Every now and then I wonder when I am going to present the Chutzpah of the Week award to a previous recipient and who will be the first to hold a "double whammy." Well, the suspense is over; and it will probably not be any big surprise that Condi Rice now holds that honor (sic)! Regular readers may recall that she received her first award back on February (on Valentine's Day I see by checking the date of the post) for the way in which she tried to accuse her former National Security Council aide, Flynt Leverett, of incompetence. It is only fair, then, that her second award should escalate from the domestic to the international front.
For those who do not follow her itinerary closely, Condi just arrived in Spain for, as Sue Pleming of Reuters tactfully put it, "what is meant to be a fence-mending trip." As Pleming explains, it is certainly about time that someone took a look at those fences:
Rice is the highest-level U.S. official to visit here since Spain withdrew troops from Iraq in 2004 following the election of Prime Minister Jose Luis Zapatero, giving relations between Washington and Madrid a chill.
(Those who insist on reducing everything to labels probably need to make note that Zapatero is the leader of the Socialist Party. He has probably encouraged that "chill" with his efforts to engage with both Venezuela and Cuba; but he certainly has not taken Hugo Chavez' stance of deliberately thrusting thorns into the side of the United States.)
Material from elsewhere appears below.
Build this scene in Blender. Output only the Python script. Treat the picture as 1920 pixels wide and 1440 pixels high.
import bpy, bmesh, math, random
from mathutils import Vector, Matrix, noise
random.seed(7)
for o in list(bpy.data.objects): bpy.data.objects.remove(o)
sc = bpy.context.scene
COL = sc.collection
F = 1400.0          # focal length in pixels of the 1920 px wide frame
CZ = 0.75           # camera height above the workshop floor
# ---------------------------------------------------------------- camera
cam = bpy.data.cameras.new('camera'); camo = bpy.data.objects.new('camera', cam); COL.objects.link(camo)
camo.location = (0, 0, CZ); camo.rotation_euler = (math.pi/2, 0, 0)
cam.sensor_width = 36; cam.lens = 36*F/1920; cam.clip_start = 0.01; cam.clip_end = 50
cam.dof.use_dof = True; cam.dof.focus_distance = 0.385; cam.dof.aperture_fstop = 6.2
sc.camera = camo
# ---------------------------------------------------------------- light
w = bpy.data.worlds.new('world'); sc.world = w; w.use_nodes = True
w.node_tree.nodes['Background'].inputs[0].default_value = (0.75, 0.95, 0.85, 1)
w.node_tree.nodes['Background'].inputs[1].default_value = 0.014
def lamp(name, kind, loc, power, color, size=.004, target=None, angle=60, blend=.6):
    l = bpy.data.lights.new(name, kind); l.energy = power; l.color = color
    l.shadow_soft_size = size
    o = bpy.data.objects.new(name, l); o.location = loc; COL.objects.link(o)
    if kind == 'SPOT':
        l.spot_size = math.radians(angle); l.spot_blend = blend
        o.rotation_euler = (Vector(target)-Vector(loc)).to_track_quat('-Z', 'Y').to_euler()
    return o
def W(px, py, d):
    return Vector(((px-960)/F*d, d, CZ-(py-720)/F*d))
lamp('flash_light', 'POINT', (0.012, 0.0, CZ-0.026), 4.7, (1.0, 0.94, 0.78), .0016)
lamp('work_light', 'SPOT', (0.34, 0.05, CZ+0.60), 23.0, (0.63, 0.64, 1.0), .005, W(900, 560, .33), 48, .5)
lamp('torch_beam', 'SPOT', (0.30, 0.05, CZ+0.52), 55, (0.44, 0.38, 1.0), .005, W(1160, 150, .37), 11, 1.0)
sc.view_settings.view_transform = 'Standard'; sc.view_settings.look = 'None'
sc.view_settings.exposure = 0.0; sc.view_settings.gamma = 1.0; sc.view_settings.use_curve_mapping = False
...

With all this as context, Rice decided to release a statement to reporters even before her plane landed. The statement seemed to indicate that she had forgotten to pack her fence-mending hardware:
Democratic states have an obligation to act democratically, meaning to support opposition in Cuba, not to give the regime the idea that they can transition from one dictatorship to another.
I found myself thinking back on the days when Bill Clinton raised a lot of ridicule for weaseling around the "semantics of 'is;'" and it struck me that not just this reading-the-riot-act but much of Condi's career in the Bush administration is likely to be remembered for its dedicated effort to redefine the semantics of "diplomacy." There are those, such as Chalmers Johnson, who would say something like, "No, she isn't really redefining; she is just applying the imperial semantics of 'diplomacy.'" He would then come up with a shopping list of precedent examples from Imperial Rome and Imperial Britain, for which I would thank him graciously. Nevertheless, I would say that the way in which Condi threw down her gauntlet even before her first face-to-face meeting in Spain is enough to justify her second Chutzpah Award!
For those who may ask why I seem to be putting so much effort into being a thorn in Condi's side, I offer a closing anecdote. Most people know by now that Condi plays piano. It turns out that quite a few members of the Stanford faculty are rather good musicians, enough that they used to give (and may still give) regular chamber music recitals. At one of these recitals (which even got broadcast by the cable channel Stanford used to run) I heard Condi perform several movements from the Schumann piano quintet with some of her colleagues. In a phrase now immortalized by her current boss, she did "a heckuva job!" I just wish she would stay at the piano!